Once I learned, ate, and digested everything I needed to know about Schizoaffective and Bipolar disorders, and Borderline Personality Disorder, and collected all the requisite academic qualifications (and student loan billing statements) to back it up, I wanted more. I wanted to go a little deeper. The next logical step was the chemically dependent.

And working with the chemically dependent? They say an addict will steal your wallet and then help you look for it. They’re right. My experience was all that and then some.

And once I had that figured out? The incarcerated.

I had aspirations of working for the FBI as well. As a profiler.

I feel like I’ve descended into hell on some levels, or was at least trying to. It was an odd bucket list. Where some people want to see the world from a hot-air balloon, I wanted to see it from behind Hannibal Lecter’s facemask. I wanted to get as close as I could to the flames without getting burned. I wanted to push myself to the very last inch, stand on my tiptoes at the edge of the gangplank without falling off. And I did it.

The good news? It was a fun trip, suspended over the depths of hell, tied to a frayed rope, and peering into the insane, poorly-lit human zoo from behind cracked glass. It was fun. But I’m done. I’ve learned all I could. Or all I wanted.

And now I’ve got kids, and they bring the sunshine, and I rather enjoy the sunshine. Sure, they’re not as difficult to crack as the people with whom I worked or cavorted, and I don’t have lies to smoke out, or motives to uncover, but they do have hugs. And smiles. And belly laughs. And my daughter’s clothes are ruffly and covered with glitter.

And that’s good for my heart. And it’s regaining its original luster, growing brighter and stronger every day. And I’m still learning, just on a different scale, in a different, much more palatable area.

And I feel that things are just the way it should be. For now at least.

My Children: Responses from Strangers

Franz von Stuck: Dissonanz Heliogravur von Han...

I am always amused by reactions to the, uh, activity, in our house, when unsuspecting individuals wander on inside. If they don’t say something first, I usually do myself, since my children are pretty difficult to ignore, especially when they’re chasing the people around, like my son, yelling, “Hey, guy! Check this out!” eleven or twelve times as he jumps up and down and drives Lightning McQueen noisily across the living room wall.

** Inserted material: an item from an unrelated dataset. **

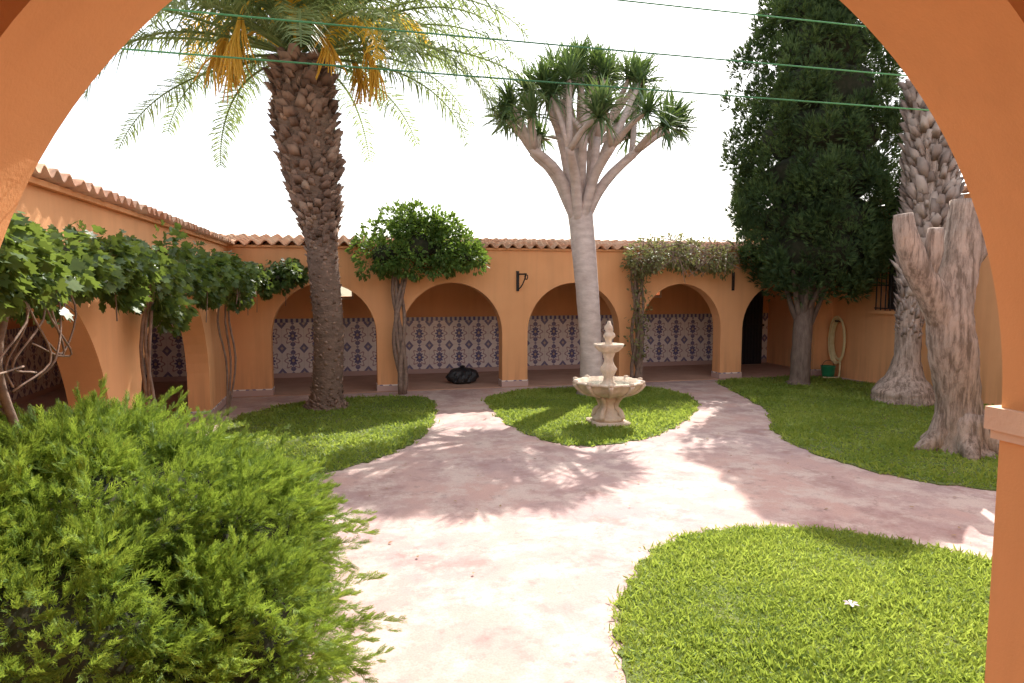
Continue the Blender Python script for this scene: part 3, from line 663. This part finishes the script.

I have to say I’m tickled by (and usually mentally catalog) their many and varied responses. Here’s a collection of the most recent:

 

Movers: Really didn’t give an, ahem, hoot, put the wrong cribs and the wrong bureaus in the wrong rooms. Did ask us for an old TV, a hideous brass chandelier we took down, an old stove, and tried to sweet talk me out of our washing machine.

Verizon Guy: Alternated between horrified and annoyed for the better part of our approximately three-hour installation appointment. Walked and worked quickly throughout the house. I joked with him about the noise, because I wasn’t getting any warm and fuzzies from him. His response? “Yeah, I wouldn’t last fifteen minutes with them before I’d have to give them back.” Back to your mom’s basement to continue training for that killing spree, Freak.

Neighbor wife: “Oh, we’ll talk someday! You’ve really got your hands full!”

Neighbor husband: “Oh! There’s three! Ha ha! Whoa! Well, nice meeting you!”

Neighbor kids: “When will the babies be around so we can come over, eat your food, delay your only opportunity to shower, and wreck your house?”

Contractor (to plumber): “Wow! Remember those days?”

Plumber (to contractor): “Whoo! I don’t miss those days!”

Appliance Repair Person: Didn’t say much, and our stove’s still broken. Been broken for the past eight days. I’ll get him on the next visit.

Home Security System Sales Representative: “Oh, enjoy it! It goes by so fast!” Me, glaring at him incredulously: “It does?”

Home Security System Installer 1: “Oh, I wish my kids were still small like that!” Really? Really?!?

Home Security System Installer 2, referring to Maggie, completely serious: “Oh! I thought we had set one of the sirens off!”

 

If anything, though, they’re a good glassbreaker. Uh, I mean icebreaker.